Makhamra explained that the area has been effectively inaccessible to Palestinians since before October 7, 2023, due to repeated settler attacks and its proximity to the settlement. Despite the danger, local residents continue to visit daily to tend their farmland.

He added that settlers recently erected a tent atop a hill in Sarura and have remained there continuously, signaling an effort to entrench their presence and expand control over land belonging to the al-Amour family.

The area spans hundreds of dunums, with Khirbet al-Mufaqara being the nearest inhabited community to the west, where around 150 Palestinians live in nearly 20 caves.

Makhamra said that settler ambitions in Sarura are part of a broader plan to link the settlements of Ma’on and Avigal by seizing lands between them, including al-Rakiz, Khillet al-Dab’a, and Sarura.

In recent days, settlers have carried out similar attacks—uprooting grape and olive saplings, demolishing and stealing tents, and vandalizing vineyards and private property belonging to Palestinians such as Mahmoud Abu Tuhfa and Mohammed Ubeid. Activists describe this as an organized campaign to take over more land in Masafer Yatta.

Fouad al-Amour, coordinator of the Protection and Steadfastness Committees in Masafer Yatta, said the latest developments are part of a systematic Israeli strategy to forcibly displace Palestinians through “grazing settlement policies,” legal pretexts, and daily harassment by settlers backed by the IOF and Israeli police.

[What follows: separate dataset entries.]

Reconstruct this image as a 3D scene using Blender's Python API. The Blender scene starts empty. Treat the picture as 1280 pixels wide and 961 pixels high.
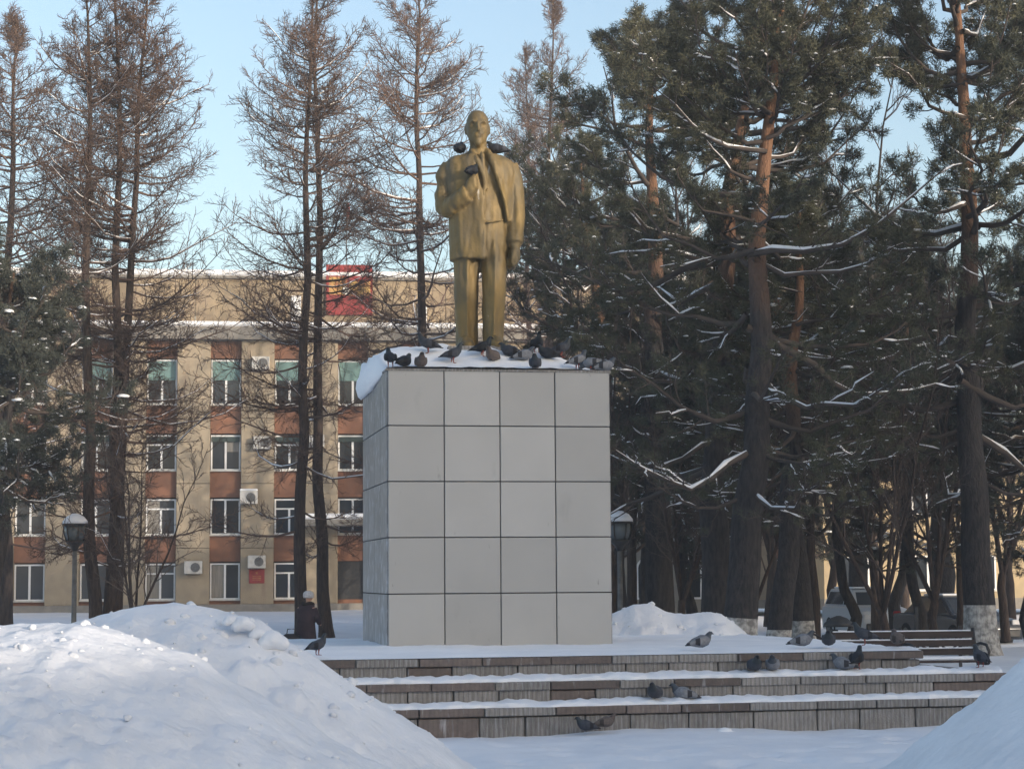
import bpy, bmesh, math, random
import numpy as np
from mathutils import Vector, Matrix, noise as mnoise

random.seed(7)
RNG = np.random.default_rng(11)
SC = bpy.context.scene
COL = SC.collection
R = math.radians

# ------------------------------------------------------------------ camera
F = 2500.0
EYE = 1.64
PITCH = math.atan(239.5 / F)
ROLL = R(0.4)
cam_d = bpy.data.cameras.new('camera')
cam = bpy.data.objects.new('camera', cam_d)
COL.objects.link(cam)
CM = Matrix.Rotation(R(90) + PITCH, 4, 'X') @ Matrix.Rotation(-ROLL, 4, 'Z')
cam.matrix_world = Matrix.Translation((0, 0, EYE)) @ CM
cam_d.sensor_width = 36
cam_d.lens = 36 * F / 1280
cam_d.clip_start = 0.1
cam_d.clip_end = 3000
SC.camera = cam

def at(px, py, Y):
    """world point at distance Y seen at photo pixel px, py"""
    d = CM.to_3x3() @ Vector(((px - 640) / F, -(py - 480.5) / F, -1))
    t = Y / d.y
    return Vector((d.x * t, Y, EYE + d.z * t))

# ------------------------------------------------------------------ light
SUN_EL, SUN_AZ = R(12), R(50)          # azimuth measured from behind the camera towards its right
sdir = Vector((math.sin(SUN_AZ) * math.cos(SUN_EL), -math.cos(SUN_AZ) * math.cos(SUN_EL), math.sin(SUN_EL)))
W = bpy.data.worlds.new('World')
SC.world = W
W.use_nodes = True
nt = W.node_tree
sky = nt.nodes.new('ShaderNodeTexSky')
sky.sky_type = 'NISHITA'
sky.sun_disc = False
sky.sun_elevation = SUN_EL
sky.sun_rotation = math.atan2(sdir.x, sdir.y)
sky.altitude = 100
sky.air_density = 1.0
sky.dust_density = 2.8
sky.ozone_density = 1.0
nt.links.new(sky.outputs[0], nt.nodes['Background'].inputs[0])
nt.nodes['Background'].inputs[1].default_value = 0.15
sl = bpy.data.lights.new('sun', 'SUN')
sl.energy = 2.0
sl.angle = R(0.5)
sl.color = (1.0, 0.87, 0.72)
so = bpy.data.objects.new('sun', sl)
so.rotation_euler = sdir.to_track_quat('Z', 'Y').to_euler()
so.location = (30, -30, 40)
COL.objects.link(so)
SC.view_settings.view_transform = 'Standard'
SC.view_settings.look = 'None'
SC.view_settings.gamma = 1
SC.view_settings.exposure = 1.05

# ------------------------------------------------------------------ helpers
def tag(o, label=None, cat=None, group=None, kind=None):
    if label: o['label'] = label
    if cat: o['category'] = cat
    if group: o['group'] = group
    if kind: o['kind'] = kind
    return o

def empty(name, loc=(0, 0, 0), rz=0.0, scale=None, rot=None):
    o = bpy.data.objects.new(name, None)
    o.empty_display_size = 0.2
    COL.objects.link(o)
    o.location = loc
    o.rotation_euler = rot if rot else (0, 0, rz)
    if scale: o.scale = scale
    return o

def link(name, me, parent=None, loc=(0, 0, 0), rot=(0, 0, 0)):
    o = bpy.data.objects.new(name, me)
    COL.objects.link(o)
    o.location = loc
    o.rotation_euler = rot
    if parent: o.parent = parent
    return o

def mat(name, col, rough=0.8, col2=None, nscale=4.0, ncon=(0.35, 0.65), bump=0.0, bscale=30.0, metal=0.0,
        spec=0.3, rnd=0.0, stretch=None, detail=6.0, sss=0.0):
    m = bpy.data.materials.new(name)
    m.use_nodes = True
    t = m.node_tree
    N, L = t.nodes, t.links
    b = N['Principled BSDF']
    b.inputs['Roughness'].default_value = rough
    b.inputs['Metallic'].default_value = metal
    b.inputs['Specular IOR Level'].default_value = spec
    tc = N.new('ShaderNodeTexCoord')
    mp = N.new('ShaderNodeMapping')
    L.new(tc.outputs['Object'], mp.inputs[0])
    oi = N.new('ShaderNodeObjectInfo')
    vm = N.new('ShaderNodeVectorMath'); vm.operation = 'SCALE'
    cmb = N.new('ShaderNodeCombineXYZ')
    for i in range(3): L.new(oi.outputs['Random'], cmb.inputs[i])
    L.new(cmb.outputs[0], vm.inputs[0]); vm.inputs['Scale'].default_value = 37.0
    L.new(vm.outputs[0], mp.inputs['Location'])
    if stretch: mp.inputs['Scale'].default_value = stretch
    out = None
    if col2 is not None:
        n = N.new('ShaderNodeTexNoise'); n.inputs['Scale'].default_value = nscale; n.inputs['Detail'].default_value = detail
        L.new(mp.outputs[0], n.inputs['Vector'])
        r = N.new('ShaderNodeMapRange'); r.inputs[1].default_value, r.inputs[2].default_value = ncon
        L.new(n.outputs[0], r.inputs[0])
        mx = N.new('ShaderNodeMix'); mx.data_type = 'RGBA'
        mx.inputs[6].default_value = (*col, 1); mx.inputs[7].default_value = (*col2, 1)
        L.new(r.outputs[0], mx.inputs[0])
        out = mx.outputs[2]
    else:
        rgb = N.new('ShaderNodeRGB'); rgb.outputs[0].default_value = (*col, 1)
        out = rgb.outputs[0]
    if rnd:
        hs = N.new('ShaderNodeHueSaturation')
        r2 = N.new('ShaderNodeMapRange'); r2.inputs[3].default_value = 1 - rnd; r2.inputs[4].default_value = 1 + rnd
        L.new(oi.outputs['Random'], r2.inputs[0]); L.new(r2.outputs[0], hs.inputs['Value']); L.new(out, hs.inputs['Color'])
        out = hs.outputs[0]
    L.new(out, b.inputs['Base Color'])
    if sss:
        b.inputs['Subsurface Weight'].default_value = sss
        b.inputs['Subsurface Radius'].default_value = (0.03, 0.035, 0.045)
    if bump:
        n2 = N.new('ShaderNodeTexNoise'); n2.inputs['Scale'].default_value = bscale; n2.inputs['Detail'].default_value = 8
        L.new(tc.outputs['Object'] if not stretch else mp.outputs[0], n2.inputs['Vector'])
        bp = N.new('ShaderNodeBump'); bp.inputs['Strength'].default_value = bump; bp.inputs['Distance'].default_value = 0.05
        L.new(n2.outputs[0], bp.inputs['Height']); L.new(bp.outputs[0], b.inputs['Normal'])
    m['out'] = 1
    return m

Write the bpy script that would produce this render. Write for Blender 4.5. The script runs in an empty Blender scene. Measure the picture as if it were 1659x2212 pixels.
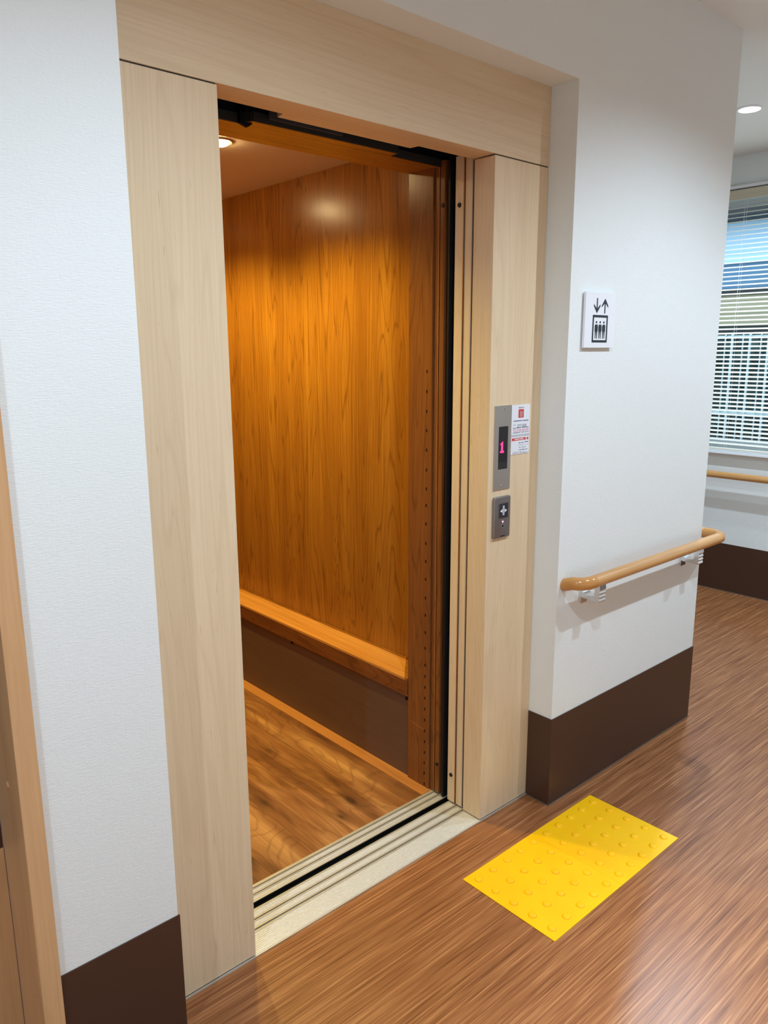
import bpy, bmesh, math, random
from mathutils import Vector, Matrix
random.seed(7)
S = bpy.context.scene
COL = S.collection
# ------------------------------------------------------------------ camera
FPX = 1654.24
cam_d = bpy.data.cameras.new('camera'); cam = bpy.data.objects.new('camera', cam_d); COL.objects.link(cam)
cam_d.sensor_fit = 'HORIZONTAL'; cam_d.sensor_width = 36.0; cam_d.lens = FPX / 1659 * 36.0
cam_d.clip_start = 0.02; cam_d.clip_end = 200
def cam_matrix(c, yaw, pitch, roll):
    cy, sy, cp, sp = math.cos(yaw), math.sin(yaw), math.cos(pitch), math.sin(pitch)
    f = Vector((-sy * cp, cy * cp, sp)); r = Vector((cy, sy, 0)); u = r.cross(f)
    cr, sr = math.cos(roll), math.sin(roll)
    r2 = cr * r + sr * u; u2 = -sr * r + cr * u
    M = Matrix((( r2.x, u2.x, -f.x), (r2.y, u2.y, -f.y), (r2.z, u2.z, -f.z)))
    M = M.to_4x4(); M.translation = c
    return M
cam.matrix_world = cam_matrix(Vector((-0.3197, -1.3676, 1.3976)), -0.7265, -0.2067, -0.0045)
S.camera = cam
# ------------------------------------------------------------------ view + world
S.view_settings.view_transform = 'Standard'; S.view_settings.look = 'None'
S.view_settings.gamma = 1.0; S.view_settings.use_curve_mapping = False
S.view_settings.exposure = 0.0
W = bpy.data.worlds.new('sky'); S.world = W; W.use_nodes = True
bg = W.node_tree.nodes['Background']; bg.inputs[0].default_value = (0.62, 0.82, 1.0, 1); bg.inputs[1].default_value = 3.4
# ------------------------------------------------------------------ lamps of the rooms and added fill spots
CEIL = 2.42
LED = (0.685, 0.84, 1.0)
WARM = (1.0, 0.80, 0.20)
def spot(name, loc, energy, color, size_deg, blend, soft):
    d = bpy.data.lights.new(name, 'SPOT'); d.energy = energy; d.color = color
    d.spot_size = math.radians(size_deg); d.spot_blend = blend; d.shadow_soft_size = soft
    o = bpy.data.objects.new(name, d); COL.objects.link(o); o.location = loc
    return o
E_LED = 68
for x, y in [(-1.11, -1.07), (0.42, -1.07), (1.95, -1.07), (3.48, -1.07)]:          # the lobby row and the corridor row
    spot('downlight_or_fill_beam', (x, y, CEIL - 0.015), E_LED, LED, 148, 0.62, 0.018)
for x, y in [(-1.1, -2.2), (0.2, -2.2), (1.5, -2.2)]:              # added fill spots behind the viewer, only for bounce light
    spot('downlight_or_fill_beam', (x, y, CEIL - 0.015), 185, LED, 80, 0.30, 0.035)

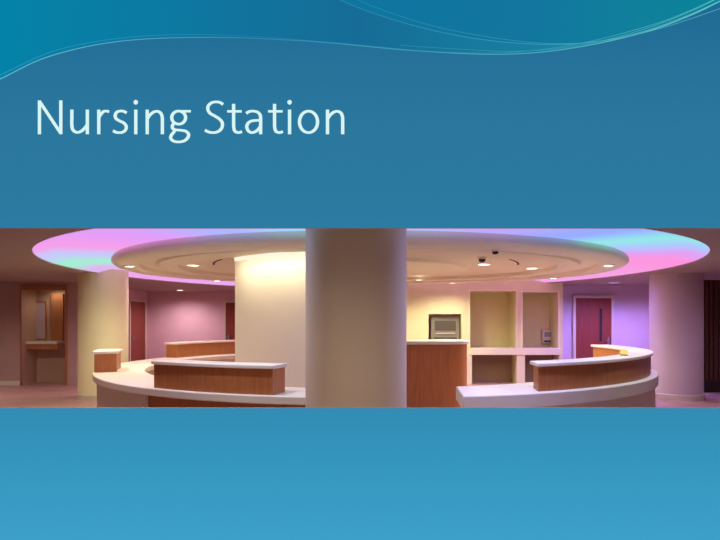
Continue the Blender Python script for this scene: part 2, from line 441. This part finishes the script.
WK=(1,.93,.70)
for px,py,Z,e in ((193,265,ZI,90),(212,250,ZI,80),(532,268,ZI,180),(484,264,ZI,170),(527,250,ZI,110)):
    X,Y=on_ceiling(px,py,Z); downlight(X,Y,Z,e,WK,r=0.10)
for deg,e in ((-68,50),(-128,50),(66,45),(112,60),(150,110)):
    p=oval(math.radians(deg),*DISC); downlight(p[0]*.935,YC+(p[1]-YC)*.935,ZB,e,WK,r=.07)
downlight(1.3,13.2,2.438,150,(1,.95,.72),r=.07)  # back-right band downlights, this one included, are added to brighten the niche wall
downlight(-7.8,11.6,CEIL,140,(1,.84,.76)); downlight(7.6,10.2,CEIL,45,(.85,.65,1)); downlight(-1.2,3.7,CEIL,62,(1,.88,.72)); downlight(1.2,3.7,CEIL,52,(1,.88,.76))  # soffit downlights added out of view as fill light
downlight(-5.4,18.0,CEIL,150,(1,.78,.86)); downlight(-1.9,18.2,CEIL,110,(1,.78,.86)); downlight(-7.5,14.68,CEIL-.07,10,(1,.88,.7),r=.05)  # downlights added to brighten the pink far wall and the alcove
M_bl=emis('added_blue_lens',(.4,.35,1,1),2)
downlight(6.1,14.4,CEIL,400,(.34,.26,1.0),mat=M_bl); downlight(7.4,14.4,CEIL,190,(.55,.32,1.0),mat=M_bl)  # blue fixtures added to give the door wall its violet glow
for deg,e,c in ((-18,100,(.76,.76,1)),(-45,80,(1,.86,.80)),(-75,130,(1,.90,.62)),(-110,90,(1,.68,.85)),(-150,100,(1,.66,.88)),(20,210,(.46,.46,1)),(45,80,(.85,.84,.9)),(72,130,(.62,.46,1)),(108,200,(.38,.28,1))):
    a=math.radians(deg); p=oval(a,*OUT); q=oval(a,*DISC)
    lamp('SPOT','ring_fill_spot',(p[0]*.6+q[0]*.4,p[1]*.6+q[1]*.4,CEIL+0.05),e,c,spot_size=math.radians(172),spot_blend=1.0,shadow_soft_size=0.05)  # spots added along the ring to strengthen and tint its light
for i,(nn) in enumerate((n1,n2,n3)):
    f=.03
    if i:
        c=box('trim_%d'%(i+1),nn[0],nn[1],NY+0.14,NY+0.75,nn[3],nn[3]+0.05,M_cream); struct(c,'niche head')
        bm=box_bm(nn[0]-f,nn[0],NY-.02,NY-.001,0.0,nn[3]+f); box_bm(nn[1],nn[1]+f,NY-.02,NY-.001,0.0,nn[3]+f,bm); box_bm(nn[0],nn[1],NY-.02,NY-.001,nn[3],nn[3]+f,bm)
        c=bm_to('trim_%d'%(i+4),bm,M_nframe,None,((nn[0]+nn[1])/2,NY,0)); struct(c,'pale trim around a niche')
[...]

He described the settler’s takeover of al-Amour’s cave in Sarura as a “dangerous precedent,” noting that the settler prevented activists from filming the incident by falsely claiming they were “filming his wife.” Al-Amour said such tactics are part of a broader Israeli effort to fabricate legal justifications and obscure the colonial nature of these actions.

According to the Palestinian Government Media Office, settler violence in the occupied West Bank has surged since Israel began its genocide in Gaza on October 7, 2023. Settlers have carried out 7,154 attacks against Palestinians and their property, resulting in the deaths of 33 people to date.